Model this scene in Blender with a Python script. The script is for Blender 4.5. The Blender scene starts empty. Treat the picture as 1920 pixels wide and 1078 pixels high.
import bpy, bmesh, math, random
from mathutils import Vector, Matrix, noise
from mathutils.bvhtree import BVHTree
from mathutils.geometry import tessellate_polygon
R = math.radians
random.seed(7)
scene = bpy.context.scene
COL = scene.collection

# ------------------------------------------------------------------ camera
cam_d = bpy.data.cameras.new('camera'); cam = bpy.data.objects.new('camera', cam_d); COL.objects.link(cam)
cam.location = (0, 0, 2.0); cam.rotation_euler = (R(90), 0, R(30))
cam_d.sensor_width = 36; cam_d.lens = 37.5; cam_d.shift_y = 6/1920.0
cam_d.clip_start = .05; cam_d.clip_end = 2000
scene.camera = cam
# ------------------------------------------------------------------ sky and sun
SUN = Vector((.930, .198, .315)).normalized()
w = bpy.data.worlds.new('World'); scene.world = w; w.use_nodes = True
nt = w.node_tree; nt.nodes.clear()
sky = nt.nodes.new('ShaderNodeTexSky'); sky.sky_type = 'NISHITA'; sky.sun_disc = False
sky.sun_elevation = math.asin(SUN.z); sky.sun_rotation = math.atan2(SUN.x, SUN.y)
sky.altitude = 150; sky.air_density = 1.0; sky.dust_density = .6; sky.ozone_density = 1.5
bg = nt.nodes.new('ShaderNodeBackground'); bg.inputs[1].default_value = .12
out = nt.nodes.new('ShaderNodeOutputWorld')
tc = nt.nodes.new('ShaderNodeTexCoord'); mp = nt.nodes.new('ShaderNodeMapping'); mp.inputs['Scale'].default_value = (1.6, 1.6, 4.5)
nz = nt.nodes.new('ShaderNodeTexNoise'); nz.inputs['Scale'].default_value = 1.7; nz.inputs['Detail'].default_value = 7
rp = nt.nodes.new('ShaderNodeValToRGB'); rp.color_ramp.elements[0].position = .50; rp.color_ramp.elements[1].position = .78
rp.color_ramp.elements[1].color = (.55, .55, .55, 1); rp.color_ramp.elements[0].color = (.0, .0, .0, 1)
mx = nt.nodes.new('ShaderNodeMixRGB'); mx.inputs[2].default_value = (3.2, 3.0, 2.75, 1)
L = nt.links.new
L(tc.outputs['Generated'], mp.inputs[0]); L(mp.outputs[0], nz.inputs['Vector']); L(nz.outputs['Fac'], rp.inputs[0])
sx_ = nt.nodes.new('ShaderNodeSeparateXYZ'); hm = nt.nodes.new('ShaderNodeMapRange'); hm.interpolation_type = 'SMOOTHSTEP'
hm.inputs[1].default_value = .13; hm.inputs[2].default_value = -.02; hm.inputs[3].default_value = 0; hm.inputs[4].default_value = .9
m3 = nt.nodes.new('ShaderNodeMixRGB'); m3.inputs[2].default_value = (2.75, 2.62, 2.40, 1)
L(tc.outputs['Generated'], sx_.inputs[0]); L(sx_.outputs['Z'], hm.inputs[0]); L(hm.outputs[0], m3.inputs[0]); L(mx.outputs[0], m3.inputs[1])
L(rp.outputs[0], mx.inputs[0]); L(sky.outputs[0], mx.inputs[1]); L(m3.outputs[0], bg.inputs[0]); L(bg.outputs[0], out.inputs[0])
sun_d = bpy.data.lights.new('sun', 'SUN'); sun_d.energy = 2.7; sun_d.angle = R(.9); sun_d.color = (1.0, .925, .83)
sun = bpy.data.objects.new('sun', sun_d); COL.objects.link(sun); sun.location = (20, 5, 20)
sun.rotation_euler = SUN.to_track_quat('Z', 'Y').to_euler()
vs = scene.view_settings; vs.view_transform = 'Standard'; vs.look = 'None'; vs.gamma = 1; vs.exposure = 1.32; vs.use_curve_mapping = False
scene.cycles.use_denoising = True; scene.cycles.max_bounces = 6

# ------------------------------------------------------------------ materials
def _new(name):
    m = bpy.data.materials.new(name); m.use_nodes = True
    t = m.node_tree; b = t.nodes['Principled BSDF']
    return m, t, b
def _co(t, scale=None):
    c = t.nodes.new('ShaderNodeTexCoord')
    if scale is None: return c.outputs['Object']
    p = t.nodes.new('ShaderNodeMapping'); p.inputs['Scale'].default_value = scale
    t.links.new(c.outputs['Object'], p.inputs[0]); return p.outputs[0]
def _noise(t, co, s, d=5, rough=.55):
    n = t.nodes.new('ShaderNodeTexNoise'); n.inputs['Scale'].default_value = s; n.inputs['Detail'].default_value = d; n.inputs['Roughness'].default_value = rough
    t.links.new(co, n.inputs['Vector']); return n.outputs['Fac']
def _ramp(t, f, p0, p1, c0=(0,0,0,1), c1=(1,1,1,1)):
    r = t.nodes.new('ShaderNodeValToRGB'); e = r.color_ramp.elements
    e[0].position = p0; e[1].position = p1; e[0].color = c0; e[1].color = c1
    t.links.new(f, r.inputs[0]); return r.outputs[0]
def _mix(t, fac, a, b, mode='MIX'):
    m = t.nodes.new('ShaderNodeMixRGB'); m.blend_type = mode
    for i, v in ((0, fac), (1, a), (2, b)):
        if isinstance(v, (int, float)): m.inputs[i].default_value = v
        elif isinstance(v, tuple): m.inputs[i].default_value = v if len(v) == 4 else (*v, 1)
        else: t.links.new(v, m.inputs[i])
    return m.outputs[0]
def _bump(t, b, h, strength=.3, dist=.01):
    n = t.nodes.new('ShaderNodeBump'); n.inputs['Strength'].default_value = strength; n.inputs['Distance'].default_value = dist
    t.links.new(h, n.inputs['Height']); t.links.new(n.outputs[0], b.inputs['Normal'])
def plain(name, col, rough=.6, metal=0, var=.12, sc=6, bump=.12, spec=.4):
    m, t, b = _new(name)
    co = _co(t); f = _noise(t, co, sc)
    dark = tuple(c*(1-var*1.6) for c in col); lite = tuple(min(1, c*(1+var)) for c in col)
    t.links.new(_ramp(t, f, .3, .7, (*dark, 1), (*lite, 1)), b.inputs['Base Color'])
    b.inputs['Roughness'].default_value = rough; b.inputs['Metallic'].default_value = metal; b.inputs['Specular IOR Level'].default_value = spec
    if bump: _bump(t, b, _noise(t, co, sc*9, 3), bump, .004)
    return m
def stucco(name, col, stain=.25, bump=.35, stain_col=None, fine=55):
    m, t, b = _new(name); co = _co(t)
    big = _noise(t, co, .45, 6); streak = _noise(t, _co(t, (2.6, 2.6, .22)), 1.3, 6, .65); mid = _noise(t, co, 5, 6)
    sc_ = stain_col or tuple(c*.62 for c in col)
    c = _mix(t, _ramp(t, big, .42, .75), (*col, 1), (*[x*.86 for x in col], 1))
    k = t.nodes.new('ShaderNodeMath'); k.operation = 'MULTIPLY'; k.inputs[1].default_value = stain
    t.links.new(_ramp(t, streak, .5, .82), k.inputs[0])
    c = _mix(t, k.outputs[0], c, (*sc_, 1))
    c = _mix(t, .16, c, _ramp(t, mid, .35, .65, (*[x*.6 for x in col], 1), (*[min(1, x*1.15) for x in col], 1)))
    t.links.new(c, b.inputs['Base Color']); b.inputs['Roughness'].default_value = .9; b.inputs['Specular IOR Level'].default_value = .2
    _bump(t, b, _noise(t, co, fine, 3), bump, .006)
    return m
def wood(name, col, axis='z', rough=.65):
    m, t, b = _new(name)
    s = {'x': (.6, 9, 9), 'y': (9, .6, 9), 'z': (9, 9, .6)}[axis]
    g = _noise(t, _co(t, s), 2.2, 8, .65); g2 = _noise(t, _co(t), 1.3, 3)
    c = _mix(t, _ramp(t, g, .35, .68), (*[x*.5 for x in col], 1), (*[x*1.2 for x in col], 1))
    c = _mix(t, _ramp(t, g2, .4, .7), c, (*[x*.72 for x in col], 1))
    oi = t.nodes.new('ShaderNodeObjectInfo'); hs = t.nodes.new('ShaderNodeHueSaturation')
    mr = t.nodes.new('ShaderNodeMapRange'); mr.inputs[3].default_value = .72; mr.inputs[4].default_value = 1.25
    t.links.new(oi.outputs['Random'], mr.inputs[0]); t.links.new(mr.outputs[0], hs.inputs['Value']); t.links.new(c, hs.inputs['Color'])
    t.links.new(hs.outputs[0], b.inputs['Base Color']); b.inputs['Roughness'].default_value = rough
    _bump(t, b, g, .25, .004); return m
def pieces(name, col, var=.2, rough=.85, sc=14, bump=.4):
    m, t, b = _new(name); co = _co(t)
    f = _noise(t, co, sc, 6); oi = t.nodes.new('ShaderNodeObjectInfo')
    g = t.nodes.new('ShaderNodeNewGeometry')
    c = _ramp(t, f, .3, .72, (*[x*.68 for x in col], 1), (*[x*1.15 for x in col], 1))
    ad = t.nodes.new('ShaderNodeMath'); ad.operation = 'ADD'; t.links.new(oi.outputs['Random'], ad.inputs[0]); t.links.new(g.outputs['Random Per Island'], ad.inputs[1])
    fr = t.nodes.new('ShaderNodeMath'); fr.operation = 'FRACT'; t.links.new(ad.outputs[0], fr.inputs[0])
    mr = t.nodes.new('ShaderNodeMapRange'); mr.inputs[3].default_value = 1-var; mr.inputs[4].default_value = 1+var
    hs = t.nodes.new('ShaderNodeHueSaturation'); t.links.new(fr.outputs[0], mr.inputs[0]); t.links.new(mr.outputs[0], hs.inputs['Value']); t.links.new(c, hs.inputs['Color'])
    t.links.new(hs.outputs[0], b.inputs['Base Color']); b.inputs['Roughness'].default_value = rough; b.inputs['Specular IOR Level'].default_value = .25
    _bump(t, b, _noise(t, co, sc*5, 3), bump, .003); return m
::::
# Set exercise
Everything from the first line above up to and including the line that contains "COL = scene.collection" should be printed exactly; please print only that.

# Finished task
Model this scene in Blender with a Python script. The script is for Blender 4.5. The Blender scene starts empty. Treat the picture as 1920 pixels wide and 1078 pixels high.
import bpy, bmesh, math, random
from mathutils import Vector, Matrix, noise
from mathutils.bvhtree import BVHTree
from mathutils.geometry import tessellate_polygon
R = math.radians
random.seed(7)
scene = bpy.context.scene
COL = scene.collection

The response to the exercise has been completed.